I’m waiting to see the “real architecture” you’re talking about as well as the youth professionals you’re “representing”… There is no truth nor optimum in architecture, as you said, it is not a science… I’m also a young professional and and I know no one around me who believes sustainability is the new framework to build from.
Yes people built sustainably before, but nowadays your pavement stone and cladding come from China, your wooden floor from India and South America… This shouldn’t concern architectural design, but architects yes. And I hate, as you do, to see so many competitions focusing only on eco-design, but I invite you to read again the 3aac competition program. It is the first i know dealing with sustainability at the larger scale, and they ask interesting questions like “is it possible to have complex houses built with the same precision as a car?” or “can improvisation be more self-sufficient than total planning?”. Not so much about eco-design only.

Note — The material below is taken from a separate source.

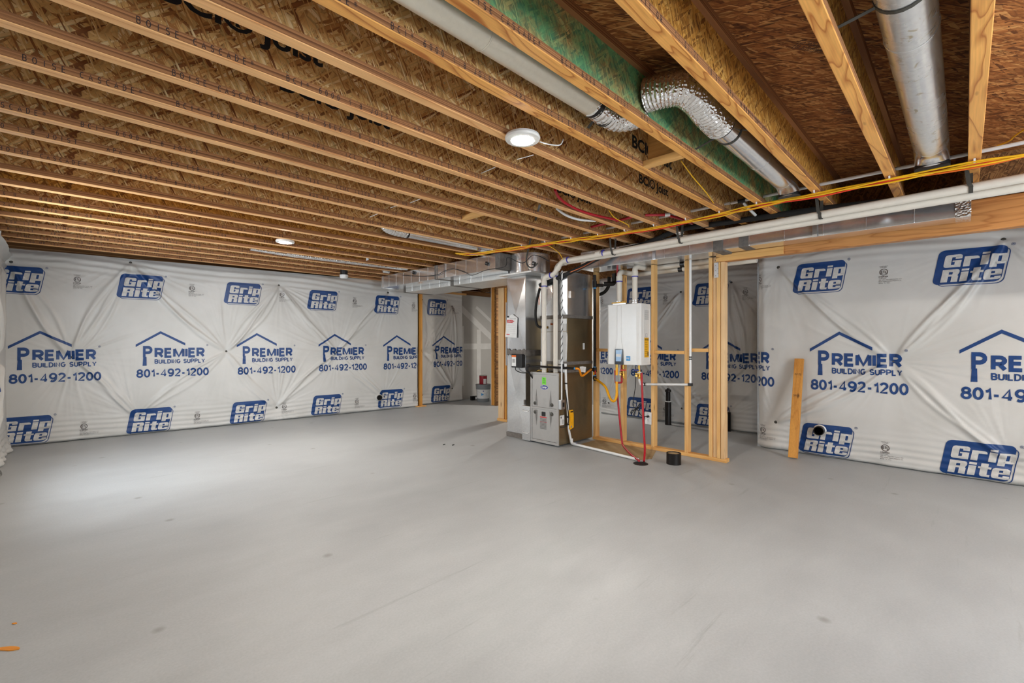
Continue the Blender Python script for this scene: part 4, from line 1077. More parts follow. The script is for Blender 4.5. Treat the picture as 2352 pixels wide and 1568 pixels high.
mb = MB('lumber_across'); mb.box(4.962, 4.979, 1.24, 1.875, 2.126, 2.200); t_.part(mb, 'nailed_strip', .002, label='paler strip nailed on the beam end')
mb = MB('bare_steel', 'black_ink'); a, b = (4.975,1.895,2.192), (4.975,1.858,1.961)
mb.box(4.974, 4.977, b[1]-.004, a[1]+.004, b[2], 2.12)
for k in range(4):
    for j in (0, 1): mb.lathe([(.0035, 0), (0, .0006)], (4.9738, a[1]-.012-.024*j, b[2]+.02+.055*k+.02*j), (-1, 0, 0), 8, 1)
solo(mb, 'metal_strap', 'punched metal strap nailed up the grouped studs under the beam', 'strap')
lumber('wall_stud', 5.06, 5.10, 7.55, 7.64, .0205, 2.27, 'upright lumber strip splitting the far printed wall near its right end', 'board_wood', grp='uprights of the far wall')
lumber('bottom_plate', 4.98, 5.18, 7.53, 7.66, .0005, .02, 'short scrap of plate on the floor under the upright strip', 'lumber_across', 'plate')
lumber('top_rail', 5.0, 6.25, 7.59, 7.63, 2.271, 2.31, 'wooden rail along the top of the alcove wall under the flat duct', 'lumber_along', 'rail')
lumber('top_rail', 6.26, 7.3, 7.78, 7.84, 2.31, 2.40, 'dark board edge across the top of the drywall under the stairs', 'rim_board', 'rail')
# framed end of the stair wall and the built-up post nearer the camera
t_ = Thing('framed_wall_end', 'narrow framed wall end of drywall edge, stud and board edge beside the paint bucket', 'wall end', (6.2, 6.65, 0))
mb = MB('label_white'); mb.box(6.20, 6.75, 6.752, 6.764, .0005, 2.40); t_.part(mb, 'drywall_edge')
mb = MB('board_wood'); mb.box(6.20, 6.75, 6.66, 6.751, .0005, 2.40); t_.part(mb, 'stud', .002)
mb = MB('rim_board'); mb.box(6.20, 6.75, 6.60, 6.659, .0005, 2.40); t_.part(mb, 'board_edge')
t_ = Thing('built_up_post', 'pale post of nailed studs left of the tall galvanized duct', 'post', (5.1, 5.28, 0))
mb = MB('lumber_across'); mb.box(5.06, 5.20, 5.145, 5.372, .0005, .039); t_.part(mb, 'plate', .002)
for y0, y1, m_ in ((5.322, 5.366, 'lumber_pale'), (5.277, 5.321, 'lumber_pale'), (5.235, 5.276, 'lumber_pale')):
    mb = MB(m_); mb.box(5.08, 5.17, y0, y1, .0395, 2.142); t_.part(mb, 'stud', .003)
mb = MB('board_wood'); mb.box(5.10, 5.19, 5.195, 5.234, .0395, 2.142); t_.part(mb, 'stud', .003, label='darker stud face')
mb = MB('bare_steel'); mb.box(5.05, 5.056, 5.14, 5.165, .9, 1.9); t_.part(mb, 'metal_channel')
# lone board leaning on the right wall
mb = MB('board_wood', 'worn_ink')
b0, b1 = Vector((5.692, 1.33, .0)), Vector((5.945, 1.325, 1.075)); ax = (b1-b0).normalized(); ay = Vector((0, 1, 0)); az = ax.cross(ay)
mb.obox((b0+b1)/2+Vector((0, 0, .009)), ax, ay, az, (b1-b0).length/2, .0445, .019)
f_ = lambda a, b: tuple((b0+b1)/2+Vector((0, 0, .009))+ax*b-ay*a-az*(.0196 if az.x > 0 else -.0196))
for z, s_ in ((.36, 'KD-HT  STUD'), (.12, 'D.FIR 216')):
    v, fc = fit(s_, -.03, .03, z, z+.022, .01); mb.add([f_(p, q) for p, q in v], fc, 1)
solo(mb, 'lumber_board', 'lone upright board leaning on the white printed wall at right', 'board', bevel=.003)

# ------------------------------------------------------------------ water heater
HX, HY0, HY1, HZ0, HZ1 = 4.735, 2.635, 3.085, 1.005, 1.722
t_ = Thing('water_heater', 'white tankless water heater mounted on the studs', 'water heater', (4.86, 2.86, 1.0))
mb = MB('heater_white')
pl = [(4.976, HY0), (4.976, HY1)]+[(HX+.035-.035*math.sin(a), HY1-.035+.035*math.cos(a)) for a in [k*math.pi/12 for k in range(7)]]+[(HX+.05-.05*math.cos(a), HY0+.05-.05*math.sin(a)) for a in [k*math.pi/12 for k in range(7)]]
mb.prism(pl[::-1], lambda a, b, c: (a, b, c), HZ0, HZ1); t_.part(mb, 'casing', .006, seg=3)
f_ = lambda a, b, c=0: (HX-c, HY1-a, b)
mb = MB('heater_white')
mb.prism([(.150, HZ1-.015), (.150, 1.32), (.128, 1.19), (.222, 1.19), (.204, 1.32), (.204, HZ1-.015)], f_, .0, .008); t_.part(mb, 'centre_rib', .004, seg=3)
mb = MB('dark_glass', 'screen_blue', 'label_white')
mb.prism([(.123, 1.19), (.118, HZ0+.002), (.234, HZ0+.002), (.226, 1.19)], f_, -.001, .013, 0)
mb.prism([(.136, 1.178), (.136, 1.045), (.208, 1.045), (.216, 1.178)], f_, .013, .0135, 1); mb.prism([(.140, 1.13), (.140, 1.10), (.206, 1.10), (.206, 1.13)], f_, .0135, .0139, 2)
t_.part(mb, 'control_panel', .002, label='dark glossy control panel with a pale film')
mb = MB('label_cyan', 'label_white'); mb.prism([(.268, 1.055), (.322, 1.055), (.322, 1.108), (.268, 1.108)], f_, 0, .0008, 0)
v, fc = fit_font('energy', .273, .312, 1.072, 1.092, .02, .3); mb.add([f_(p, q, .0014) for p, q in v], fc, 1); t_.part(mb, 'efficiency_sticker', label='small blue sticker')
g_ = lambda a, b, c=0: (HX+.06+a, HY0-c, b)
mb = MB('heater_white')
pan = rrect(.01, .165, HZ0+.03, HZ1-.045, .02); inn = rrect(.016, .159, HZ0+.036, HZ1-.051, .018); n_ = len(pan)
mb.add([g_(p, q, .0) for p, q in pan]+[g_(p, q, .004) for p, q in [( (a+b)/2, (c+d)/2) for (a, c), (b, d) in zip(pan, inn)]]+[g_(p, q, 0) for p, q in inn],
       [(k, (k+1) % n_, n_+(k+1) % n_, n_+k) for k in range(n_)]+[(n_+k, n_+(k+1) % n_, 2*n_+(k+1) % n_, 2*n_+k) for k in range(n_)], 0, True)
t_.part(mb, 'side_panel_bead')
mb = MB('label_yellow', 'black_ink', 'label_white', 'label_grey')
mb.prism([(.035, 1.095), (.135, 1.095), (.135, 1.325), (.035, 1.325)], g_, 0, .0008, 0)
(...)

And, moreover, and this is true for EVERY competition, paper or real design, no competition statement forces you to deal only with the topic without going further. Don’t like the term “self-sufficient”? Let’s remove it and share your design and ideas with others!
Self-sufficiency may be a trend, but architects always had to deal with and overcome trends. About science and architecture, if you look at greek temples, gothic churches or more recent history like Buckminster Fuller or Frei Otto, architecture always had to deal and play with science too.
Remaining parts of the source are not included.